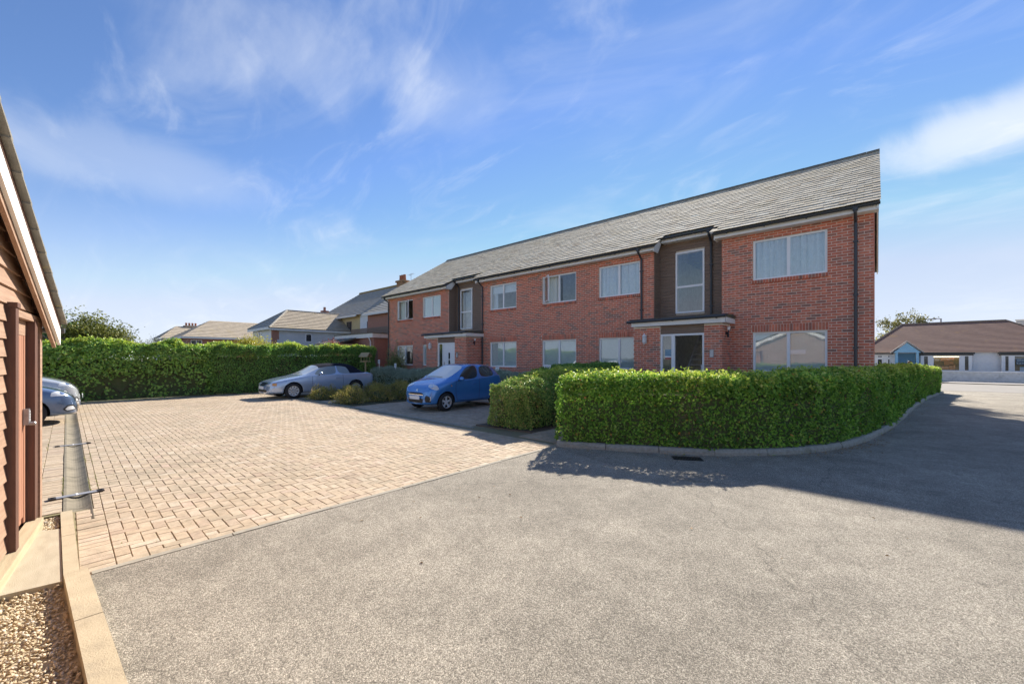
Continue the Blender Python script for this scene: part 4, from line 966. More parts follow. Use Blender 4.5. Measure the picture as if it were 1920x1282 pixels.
def hedge(name, label, path, w, h, n, size, mat, top=None, topz=.12, tilt=.75, z0=.05, bulge=.07, seed=1, rnd=.18, inset=.13, keepf=None, group=None, nst=14, aspect=.6, ends=True):
    path = np.asarray(path, float); t = thing(name, label, 'hedge' if 'hedge' in name else 'shrub', (0,0,0), 0, group)
    P, N3 = hedge_pts(path, w, h, n, z0, bulge, rnd, ends, seed)
    up_ = N3[:,2] > .4; Pu, Nu = P[up_], N3[up_]
    for lo_, hi_ in ((.03,.14),(.12,.26)):
        P = np.concatenate([P, Pu-np.c_[rng.normal(0,.03,(len(Pu),2)), rng.uniform(lo_,hi_,len(Pu))]]); N3 = np.concatenate([N3, Nu])
    sh_ = (N3[:,2] > .15) & (N3[:,2] < .95); P = np.concatenate([P, P[sh_]+rng.normal(0,.018,(sh_.sum(),3))]); N3 = np.concatenate([N3, N3[sh_]])
    if keepf is not None: k = keepf(P); P, N3 = P[k], N3[k]
    hmax = np.max(P[:,2]); q = MB()
    if top is not None:
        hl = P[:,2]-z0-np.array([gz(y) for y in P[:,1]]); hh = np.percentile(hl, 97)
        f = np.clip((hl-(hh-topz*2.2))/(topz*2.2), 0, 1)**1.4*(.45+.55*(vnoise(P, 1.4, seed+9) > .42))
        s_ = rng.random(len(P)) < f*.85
        dead = (~s_) & (vnoise(P, 1.7, seed+21) > .80) & (rng.random(len(P)) < .4)
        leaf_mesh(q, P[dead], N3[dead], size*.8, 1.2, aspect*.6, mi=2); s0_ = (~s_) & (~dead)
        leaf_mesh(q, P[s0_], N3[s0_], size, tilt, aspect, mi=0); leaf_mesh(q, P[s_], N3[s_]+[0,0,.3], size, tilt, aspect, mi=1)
        # shoots standing proud of the clipped top
        ti = np.where(s_)[0]; ti = ti[rng.random(len(ti)) < .25]
        PP = P[ti]+np.c_[rng.normal(0,.02,(len(ti),2)), rng.random(len(ti))*.075]
        leaf_mesh(q, PP, N3[ti], size, .9, aspect, mi=1)
        q.obj('foliage', [mat, top, DEAD], t)
    else:
        leaf_mesh(q, P, N3, size, tilt, aspect); q.obj('foliage', mat, t)
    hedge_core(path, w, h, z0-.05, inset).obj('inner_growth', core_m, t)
    if nst: stems(path, w, h if not callable(h) else 1., nst, seed).obj('stems', stem, t)
    return t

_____

§ **YOUR INSTRUCTIONS**: Take the line with "leaf_mesh(q, P[dead], N3[dead], size*.8, 1.2, aspect*.6, mi=2);" and all lines after it to the last line, and reproduce them exactly.

§ **EXERCISE RESPONSE**:
        leaf_mesh(q, P[dead], N3[dead], size*.8, 1.2, aspect*.6, mi=2); s0_ = (~s_) & (~dead)
        leaf_mesh(q, P[s0_], N3[s0_], size, tilt, aspect, mi=0); leaf_mesh(q, P[s_], N3[s_]+[0,0,.3], size, tilt, aspect, mi=1)
        # shoots standing proud of the clipped top
        ti = np.where(s_)[0]; ti = ti[rng.random(len(ti)) < .25]
        PP = P[ti]+np.c_[rng.normal(0,.02,(len(ti),2)), rng.random(len(ti))*.075]
        leaf_mesh(q, PP, N3[ti], size, .9, aspect, mi=1)
        q.obj('foliage', [mat, top, DEAD], t)
    else:
        leaf_mesh(q, P, N3, size, tilt, aspect); q.obj('foliage', mat, t)
    hedge_core(path, w, h, z0-.05, inset).obj('inner_growth', core_m, t)
    if nst: stems(path, w, h if not callable(h) else 1., nst, seed).obj('stems', stem, t)
    return t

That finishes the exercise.